The original plan in 1938 was to record a complete Walküre in Vienna, under Walter with the cream of Wagnerian singers of the time. The Hitler Anschluss put a crimp in that plan, with Act One and a few scenes from Act Two in the can. The project was moved to Berlin, under the undistinguished baton of Bruno Seidler-Winkler, with a few splendid singers — Hans Hotter, Marta Fuchs, the young Margarete Klose as Fricka — but no Bruno Walter  to trace the lights and shadows of the “Annunciation of Death.” Out of the 20 sides of Act Two (Victor M-582) five were led by Walter with the Vienna Philharmonic; the other 15 by Seidler-Winkler, not with the Berlin Phil but with the State Opera house band. Both acts, on two CDs, make up the Naxos set; the EMI disc is of Act One only. Both, furthermore, may be hard to find, although Amazon has this efficient marketing plan though its outreach stores and has never let me down. Nobody bothered to record a complete Act Three until around 1950, when a so-so set with Helen Traubel and Herbert Janssen appeared — and soon disappeared, unable to hold its own against Wagnerian history, I’d guess.
Now we are awash in Wagner, with George Solti’s epochal audio (which has, above all, the gleam of Birgit Nilsson’s Brünnhilde flashing mightily even through the heartbreak of Hans Hotter’s farewell. Some of the DVDs are visually beautiful: the back-to-nature staging at James Levine’s  Metropolitan Opera, the weird but effective setting amidst plumbing and building construction at the Stuttgart Opera, Pierre Boulez hard at work at a Bayreuth hydroelectric plant but with some rather so-so singers, Daniel Barenboim, also at Bayreuth, compressed into Harry Kupfer’s austere setting.
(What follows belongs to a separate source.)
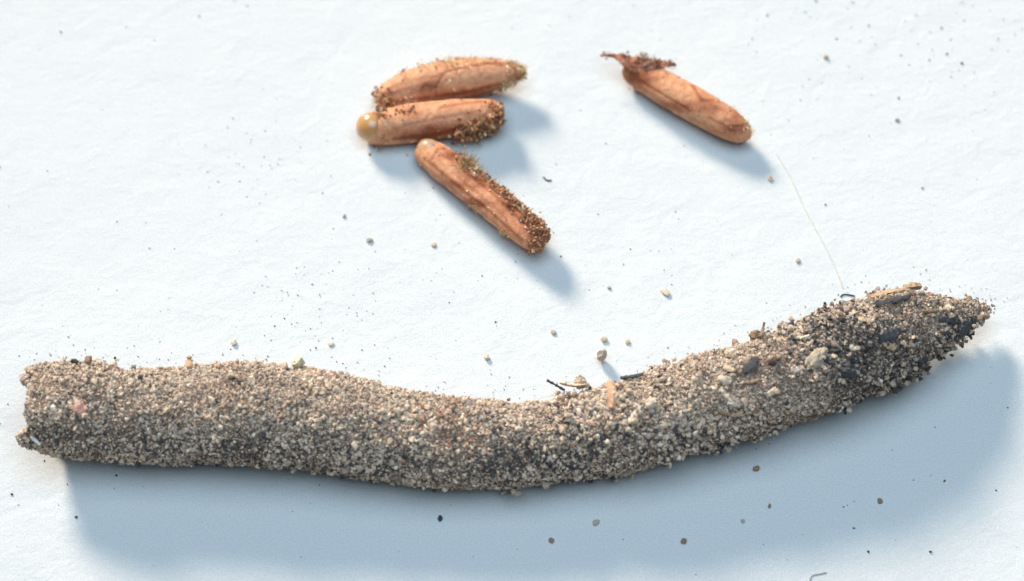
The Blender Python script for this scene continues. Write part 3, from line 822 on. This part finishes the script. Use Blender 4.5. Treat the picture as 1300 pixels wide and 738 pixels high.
# ------------------------------------------------------------------ loose grains on the paper
def loose(px, py, d, kind, label, seed, sq=.8, name='sand_grain', stretch=1.0):
    r = d * .40 * .01
    me = grain_mesh('loose_' + name, M_G[kind], 200 + seed, 1, .38)
    z = min(v.co.z for v in me.vertices)
    o = put('loose_' + name, me, at(px, py, 0) + np.array((0, 0, -z * r * sq)), (0, 0, seed * 1.3), (r * stretch, r, r * sq))
    tag(o, label, 'sand grain', 'loose sand grains scattered on the paper')
for k, a in enumerate([
    (559, 659, 9, 'dark', 'round dark grain alone in the left half of the pod shadow'),
    (868, 688, 11, 'brown', 'larger brown grain in the pod shadow at lower right'),
    (700, 687, 9, 'brown', 'reddish brown grain at the lower edge of the pod shadow'),
    (757, 664, 8, 'grey', 'thin dark grey grain in the pod shadow between two brown ones'),
    (960, 596, 12, 'brown', 'brown grain in the shadow just below the right arm of the pod'),
    (1117, 637, 8, 'brown', 'brown grain at the outer edge of the shadow under the tip'),
    (977, 643, 6, 'brown', 'small brown grain in the pod shadow under the right arm of the pod'),
    (943, 662, 6, 'grey', 'small grey grain in the pod shadow right of the larger brown one'),
    (551, 624, 7, 'brown', 'brown grain touching the underside of the pod at its lowest point'),
    (764, 458, 19, 'grey', 'largest loose grain, grey, standing just above the bend of the pod'),
    (767, 432, 9, 'tan', 'tan grain right above the largest loose grain'),
    (797, 435, 8, 'tan', 'tan grain to the right of the largest loose grain'),
    (703, 423, 8, 'grey', 'grey grain on bare paper left of the cluster of grains above the bend'),
    (773, 366, 7, 'grey', 'dark grey grain halfway between the slanting egg and the pod'),
    (845, 372, 10, 'pale', 'elongated pale grain on bare paper right of the slanting egg'),
    (618, 455, 10, 'pale', 'pale blurred grain above the middle of the pod'),
    (297, 436, 9, 'pale', 'yellowish pale grain above the left arm of the pod'),
    (420, 438, 8, 'pale', 'pale grain above the pod, right of the yellowish crumb'),
    (469, 306, 9, 'grey', 'greenish grey grain left of the slanting egg'),
    (551, 312, 8, 'tan', 'tan grain below the middle of the slanting egg'),
    (437, 275, 6, 'grey', 'small grey grain furthest left of the eggs'),
    (1048, 73, 10, 'tan', 'yellow tan grain on bare paper right of the lone egg'),
    (1139, 153, 8, 'grey', 'grey grain on bare paper at far right above the tip'),
    (978, 228, 8, 'tan', 'tan grain at the end of the shadow of the lone egg'),
    (1013, 332, 9, 'grey', 'grey smudge like grain above the pod left of the pale thread'),
    (517, 197, 6, 'pale', 'glinting pale grain in the dark shadow under the cluster of eggs'),
]):
    loose(a[0], a[1], a[2], a[3], a[4], k, stretch=1.5 if k in (3, 14) else 1.0, sq=1.2 if k == 9 else .55)

# fine specks, mostly film dust laid on the paper as grains: nobody could count them
pts = []
def speck(px, py, r): pts.append((px, py, r))
for _ in range(230): speck(rng.uniform(0, 1300), rng.uniform(0, 738), rng.uniform(.004, .010))
for _ in range(60): speck(rng.uniform(950, 1300), abs(rng.normal(0, 90)), rng.uniform(.004, .010))
for _ in range(28): speck(rng.normal(1195, 45), rng.normal(75, 40), rng.uniform(.004, .011))
for _ in range(70): speck(rng.normal(390, 55), rng.normal(395, 30), rng.uniform(.004, .009))
for _ in range(40): speck(rng.normal(320, 35), rng.normal(215, 35), rng.uniform(.004, .009))
for _ in range(40): speck(rng.normal(600, 120), rng.normal(350, 40), rng.uniform(.004, .009))
for px, py, r in [(1221, 81, .02), (1202, 69, .018), (1195, 36, .017), (1141, 125, .018), (1083, 4, .017), (1036, 2, .016), (1022, 16, .015), (974, 20, .016), (1103, 33, .014), (1062, 50, .012),
                  (253, 21, .013), (77, 41, .016), (314, 8, .012), (15, 628, .018), (148, 604, .017), (97, 657, .018), (1171, 239, .016), (1048, 260, .014), (1181, 701, .02), (1199, 611, .018), (1084, 671, .014), (1102, 701, .014), (146, 455, .016), (401, 442, .014), (712, 326, .013), (629, 409, .013)]:
    speck(px, py, r)
for _ in range(150):
    k_ = rng.integers(0, len(OUT)); a_ = OUT[k_][0] + rng.uniform(-30, 30); y_ = np.interp(a_, [o_[0] for o_ in OUT], [o_[1] for o_ in OUT])
    speck(a_, y_ - abs(rng.normal(0, 14)) - 1, rng.uniform(.005, .012))
P = np.array([at(a, b_, 0) + (0, 0, r * .4) for a, b_, r in pts]); R = np.array([p[2] for p in pts])
Cc = np.where(rng.uniform(size=(len(P), 1)) < .75, np.array([[.03, .028, .026]]), np.array([[.16, .11, .07]]))
Cc[-150:] = np.array((.42, .34, .26))
v, f, c = grains(P, R, Cc)
v[:, 2] = np.maximum(v[:, 2], .001)
ds = link('dust_specks', make_mesh('dust_specks', v, f, mat=M_SAND, col=c))
tag(ds, 'tiny dark specks of film dust and grit scattered over the white paper', 'dust', kind='stuff')

# pale thread on the paper, and film dust hairs modelled as fibres there
def fibre(name, line, r, col, label, group=None):
    q = np.array([(*at(a, b_, r * .9), 0) for a, b_ in line])
    s = catmull(q, max(12, len(line) * 6))[:, :3]
    t = np.gradient(s, axis=0); t /= np.linalg.norm(t, axis=1)[:, None]
    sd = np.cross(t, (0, 0, 1)); up = np.cross(sd, t)
    k = 6; V = []
    for i in range(len(s)):
        for a in np.linspace(0, 2 * math.pi, k, endpoint=False): V.append(s[i] + (sd[i] * math.cos(a) + up[i] * math.sin(a)) * r)
    F = []
    for i in range(len(s) - 1):
        for j in range(k): F.append((i * k + j, i * k + (j + 1) % k, (i + 1) * k + (j + 1) % k, (i + 1) * k + j))
    V = np.array(V); base = V.mean(0)
    o = link(name, make_mesh(name, V, np.array(F), smooth=True, mat=M_PLANT, col=np.tile(np.array(col), (len(V), 1))), None, base)
    tag(o, label, 'fibre', group)
fibre('pale_thread', [(986, 196), (1002, 222), (1020, 262), (1043, 305), (1060, 340), (1070, 366)], .008, (.60, .56, .52), 'faint pale thread running from the lone egg down to the pod')
fibre('film_fibre', [(1067, 377), (1071, 374), (1078, 374.5), (1085, 376)], .010, (.03, .028, .025), 'short bent dark film dust fibre just above the right arm of the pod')
fibre('film_fibre', [(690, 225), (694, 229), (700, 229)], .010, (.03, .028, .025), 'tiny hooked dark film dust fibre right of the slanting egg')
fibre('film_fibre', [(1028, 738), (1031, 731), (1040, 729), (1049, 727)], .008, (.36, .35, .34), 'thin bent grey film dust fibre at the bottom edge of the paper')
We’re in an era of Wagner interestingly staged, nowhere more so than here in Los Angeles with the fascinating symbolism of Achim Freyer’s creations – next week, Walküre, and I hear that the Valkyries ride in on bicycles! Somewhere else in California, I hear that they’re staging the Ring as if in the American Wild West. Frankly, I’d swap just one of those fancy stagings for a night of Lehmann and Melchior as those sonorous siblings.

LET ME BACKTRACK, AT LEAST A FEW INCHES: Actually, the glorious Wagnerian past, whose passing I so ardently mourn, is not  so much dead as simply distant. In the early days of electrical recording the London-based Gramophone Company did busy itself with Wagnerian activity, mostly based at Bayreuth but also in London and Vienna; the Walküre albums I mentioned earlier were one product. There were similar bulky sets of Siegfried, Götterdämmerung, and Tannhauser; Wagner’s son Siegfried, and even Toscanini, were rumored to take part in preparing some performances. The competing Columbia Gramophone Company had a Tristan. Most of the performances were piecemeal; various conductors and singers contributed various parts of the music dramas and the sound was, of course, what you might expect from primitive technology in the years 1928 thru 1932-or-so.

What mattered, however, were the singers, who on the whole came through. Old and faint as these recordings may be, they capture a generation of Wagnerian performers, and Wagnerian performing styles, that form a document beyond price.  On a two-CD Naxos set, the sound restored by the legendary Ward Marston, there is a collection of moments from Siegfried — formerly Victor M-83, 161 & 167, 20 discs, 152 minutes — cf the Met’s “complete” 253.  The young Melchior trumpets forth his defiance as he forges the great sword Nothung and later achieves manhood alongside Florence Easton’s Brünnhilde; their final duet is delivered complete, and Easton’s “Heil dir, Sonne” sends shivers.  Friedrich Schorr is the Wanderer/Wotan; the deep, dark eloquence of his delivery is what people still evoke when this music comes to mind. (I heard him once, from standing room in Boston; some things you don’t forget.)  On Naxos there is also a Marston-restored Tannhäuser, also from those old Victor albums. I pray that the aforementioned Walküre albums will turn up on CD; their content is priceless,  with Schorr’s farewell to the Brünnhilde of Frieda Leider. Some of the sides — ten of the 28 –  have another legend, the great Albert Coates conducting. Those were the days, my friends.